A la mañana siguiente, misa solemne en la Catedral y al finalizar sonaron todas las campanas de las iglesias existentes en la isla. En la Sala se proclamaron hijos ilustres de Mallorca a Eusebio Estada y al conde de San Simón, cuyos retratos, obra de Ricard Anckermann y Vicente Furió, respectivamente, fueron destapados y pasaron a formar parte de la galería de hijos ilustres del antiguo reino de Mallorca. Por la tarde hubo una novillada que atrajo a numeroso público, todo un éxito según la prensa: "una entrada com se´n veuen poques". La noche del día 11 hubo fuegos artificiales que dejaron boquiabierto al público que atestó de nuevo las alturas y lugares estratégicos mejor situados para contemplar el espectáculo. Según cuentan, la gente se extendía desde la calle Mirador, frente a la Catedral, hasta Portopí, aparte de las numerosas barcas que fueron repartiéndose por la bahía.

El último día, el 12 de agosto, la Corporación Municipal volvió a desfilar bajo mazas, acompañada por Eusebio Estada y Pedro Miró Granada en dirección a Can Weyler para entregar la piqueta de plata a la señora Weyler como testimonio de agradecimiento a su padre, el General, pues su intercesión fue decisiva para conseguir la autorización del derribo. Luego se sirvió un aperitivo por parte de los establecimientos principales de la ciudad: Can Frasquet, es Forn de Ses Llebres, Forn Fondo, Canet, Can Totxo, Santa Eulari y es Forn des Paners. Los actos acabaron con una Fiesta Marítima organizada por el Club de Regatas. La traca final fue eso, una traca que recorrió toda la ciudad, desde la calle Sant Miquel hasta el puerto.

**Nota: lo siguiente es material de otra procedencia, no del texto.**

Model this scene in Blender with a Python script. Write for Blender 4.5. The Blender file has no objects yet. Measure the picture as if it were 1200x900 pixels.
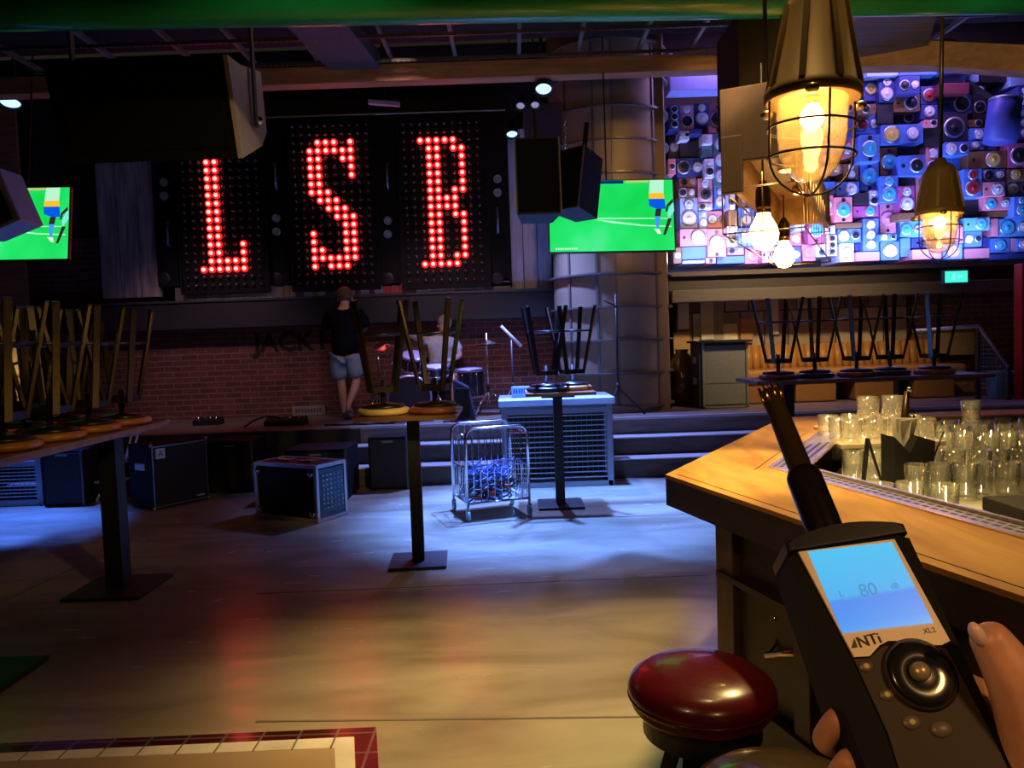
import bpy, bmesh, math, random
from mathutils import Vector, Matrix, Euler
random.seed(7)
C = bpy.context.scene.collection
PI = math.pi
R = math.radians
# ------------------------------------------------------------------ camera
EYE = Vector((0, 0, 1.55)); PITCH = R(-3.18); ROLL = R(2.0); FPX = 900.0
R0 = Vector((1, 0, 0)); FW = Vector((0, math.cos(PITCH), math.sin(PITCH))); U0 = Vector((0, -math.sin(PITCH), math.cos(PITCH)))
RC = R0*math.cos(ROLL) - U0*math.sin(ROLL)
UC = R0*math.sin(ROLL) + U0*math.cos(ROLL)
def ray(x, y): return FW*FPX + RC*(x-600) + UC*(450-y)
def P(x, y, Y):
    d = ray(x, y); return EYE + d*(Y/d.y)
def G(x, y, z=0.0):
    d = ray(x, y); return EYE + d*((z-EYE.z)/d.z)
def px(n, Y): return n*Y/FPX
cd = bpy.data.cameras.new('camera'); cam = bpy.data.objects.new('camera', cd); C.objects.link(cam)
cd.sensor_width = 36; cd.lens = 27.0; cd.clip_start = 0.02; cd.clip_end = 100
mr = Matrix((RC, UC, -FW)).transposed().to_4x4(); mr.translation = EYE; cam.matrix_world = mr
bpy.context.scene.camera = cam

# ------------------------------------------------------------------ materials
MATS = {}
def M(name, col=(.5,.5,.5), rough=.5, metal=0.0, emit=None, es=0.0, var=0.12, scale=8.0, bump=0.0, coat=0.0, spec=.5):
    if name in MATS: return MATS[name]
    m = bpy.data.materials.new(name); m.use_nodes = True; MATS[name] = m
    nt = m.node_tree; b = nt.nodes['Principled BSDF']
    b.inputs['Roughness'].default_value = rough; b.inputs['Metallic'].default_value = metal
    b.inputs['Coat Weight'].default_value = coat; b.inputs['Specular IOR Level'].default_value = spec
    tc = nt.nodes.new('ShaderNodeTexCoord'); nz = nt.nodes.new('ShaderNodeTexNoise'); nz.inputs['Scale'].default_value = scale
    nz.inputs['Detail'].default_value = 4
    nt.links.new(tc.outputs['Object'], nz.inputs['Vector'])
    mx = nt.nodes.new('ShaderNodeMix'); mx.data_type = 'RGBA'
    mx.inputs[6].default_value = tuple(c*(1-var) for c in col)+(1,); mx.inputs[7].default_value = tuple(min(1, c*(1+var)) for c in col)+(1,)
    nt.links.new(nz.outputs['Fac'], mx.inputs[0]); nt.links.new(mx.outputs[2], b.inputs['Base Color'])
    if bump:
        bp = nt.nodes.new('ShaderNodeBump'); bp.inputs['Strength'].default_value = bump; bp.inputs['Distance'].default_value = .01
        nt.links.new(nz.outputs['Fac'], bp.inputs['Height']); nt.links.new(bp.outputs['Normal'], b.inputs['Normal'])
    if emit:
        b.inputs['Emission Color'].default_value = tuple(emit)+(1,); b.inputs['Emission Strength'].default_value = es
    return m
def ramp(nt, src, stops):
    r = nt.nodes.new('ShaderNodeValToRGB'); e = r.color_ramp.elements
    while len(e) < len(stops): e.new(.5)
    for i, (p, c) in enumerate(stops): e[i].position = p; e[i].color = tuple(c)+(1,)
    nt.links.new(src, r.inputs[0]); return r.outputs[0]
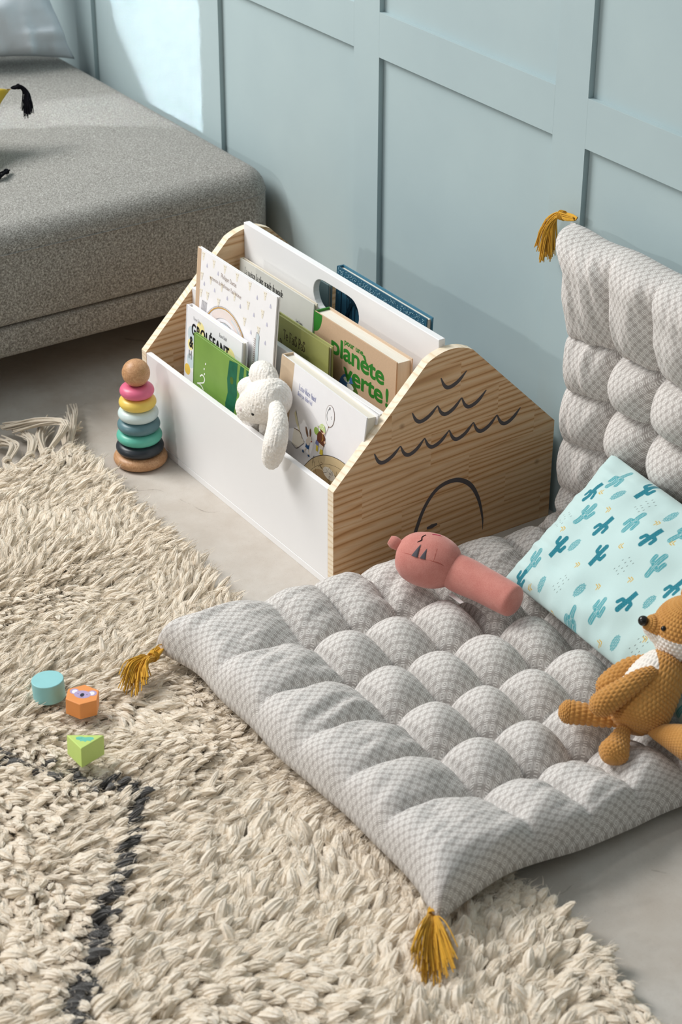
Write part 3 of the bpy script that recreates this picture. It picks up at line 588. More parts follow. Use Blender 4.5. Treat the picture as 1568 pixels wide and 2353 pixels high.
def leaf_cotton():
    k = NT('leaf_print_cotton', 0.85, 0.1); v = k.coord('UV'); x = k.n('ShaderNodeTexVoronoi'); x.inputs['Scale'].default_value = 26; k.t.links.new(v, x.inputs['Vector'])
    m = k.coord('UV', (60, 24, 1)); n_ = k.noise(m, 1.0, 2); f = k.math('MULTIPLY', k.math('LESS_THAN', x.outputs['Distance'], .42), k.math('GREATER_THAN', n_, .47))
    k.color(k.mix(f, hx('#C9A93A'), hx('#E9EBE6'))); k.sheen(.15); return k.m
M_wool_gold = plain('mustard_cotton_yarn', '#D3A136', 0.85, 0.1, 0.18, 220, sheen=.2)
M_yarn_black = plain('black_cotton_yarn', '#14141A', 0.85, 0.1, 0.1, 200)
def tassel(name, parent, mat, head, droop, n=46, r=0.0006, hr=0.0055, spread=0.012, seed=1, cord=None, label=None):
    """tied yarn tassel: head = two points of the bound neck, droop = curve the threads follow on from it"""
    rg = np.random.default_rng(seed); h0, h1 = map(np.array, head); D_ = np.array(droop, float); paths = []
    for i in range(n):
        a, q = rg.uniform(0, 2*np.pi), math.sqrt(rg.uniform(0, 1)); off = np.array([math.cos(a)*q, math.sin(a)*q, math.sin(a*2)*q*.6])
        k = len(D_); sc_ = rg.uniform(.86, 1.06); P = [h0+off*hr*.5, (h0+h1)/2+off*hr, h1+off*hr*.75]
        for j in range(k): P.append(h1+(D_[j]-h1)*sc_+off*spread*((j+1)/k)**.8+rg.normal(0, .0010, 3))
        paths.append(catmull(P, 14))
    d = (h1-h0)/np.linalg.norm(h1-h0); e = np.cross(d, [0, 0, 1.0]); e /= np.linalg.norm(e); f = np.cross(d, e)
    t = np.linspace(0, 2*np.pi*4.2, 60); s = np.linspace(.68, .98, 60); paths.append(h0+(h1-h0)*s[:, None]+hr*1.0*(np.cos(t)[:, None]*e+np.sin(t)[:, None]*f))
    if cord: paths.append(catmull(cord, 12))
    V, F = strands(paths, r, 5, .9); o = mk(name, V, F, mat, parent, True)
    if label: o['label'] = label
    return o
yc = thing('leaf_print_cushion', 'yellow leaf-print cushion with black corner tassels on the sofa at the left frame edge', 'cushion'); yc.location = (-1.18, -0.18, 0.34)
pillow_mesh('cushion_cover', yc, leaf_cotton(), 0.30, 0.165, 0.045, 0.045, (-1.143, -0.109, 0.3946), (0.60, 0.805, -0.062), (-0.567, 0.477, 0.687), 40, 30, pinch=0.16)
tassel('tassel', yc, M_yarn_black, [(-1.101, 0.052, 0.442), (-1.099, 0.066, 0.443)], [(-1.093, 0.074, 0.432), (-1.085, 0.072, 0.418), (-1.078, 0.068, 0.400)], 90, .0007, .0045, .010, 5)
tassel('tassel', yc, M_yarn_black, [(-0.996, -0.013, 0.336), (-0.989, -0.022, 0.337)], [(-0.984, -0.030, 0.337), (-0.975, -0.045, 0.336)], 50, .0007, .0045, .009, 6)

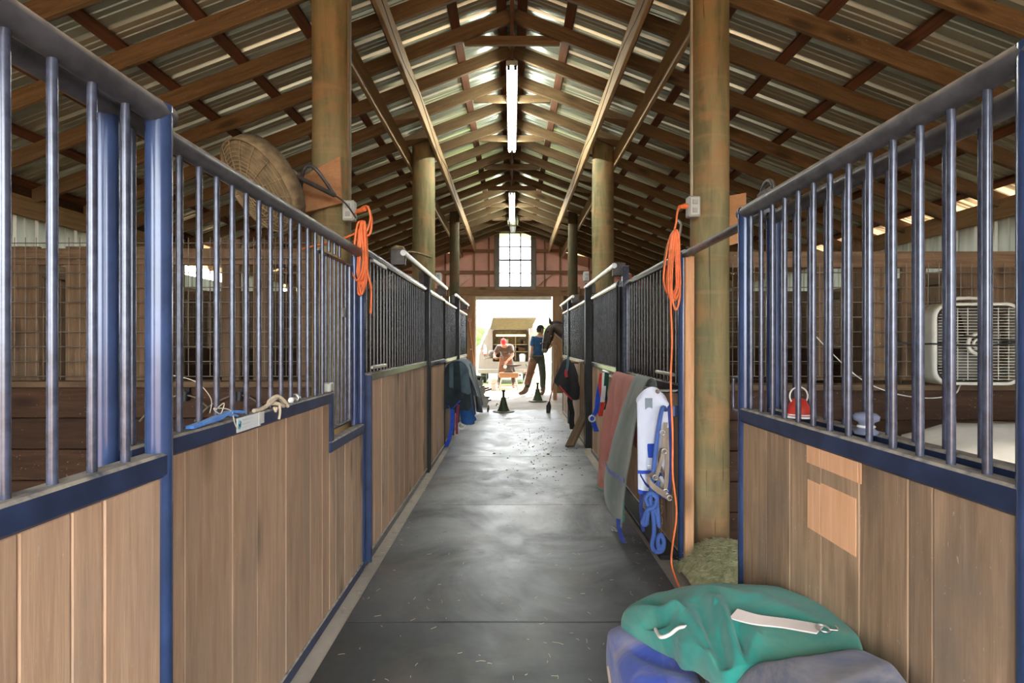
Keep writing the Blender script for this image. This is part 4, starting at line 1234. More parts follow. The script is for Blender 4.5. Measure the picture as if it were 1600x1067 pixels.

Dicen las crónicas que "aquello fue apoteósico, pues había muchas personas en Mallorca que no habían visto un espectáculo semejante [...], aquello fue apostrofado de Acontecimiento Único y de-fi-ni-ti-vo".

Entre tanta alegría desatada, aquellas gentes nunca se imaginaron que unos años más tarde el derribo de las murallas se consideraría un grave atentado contra el patrimonio histórico de Palma.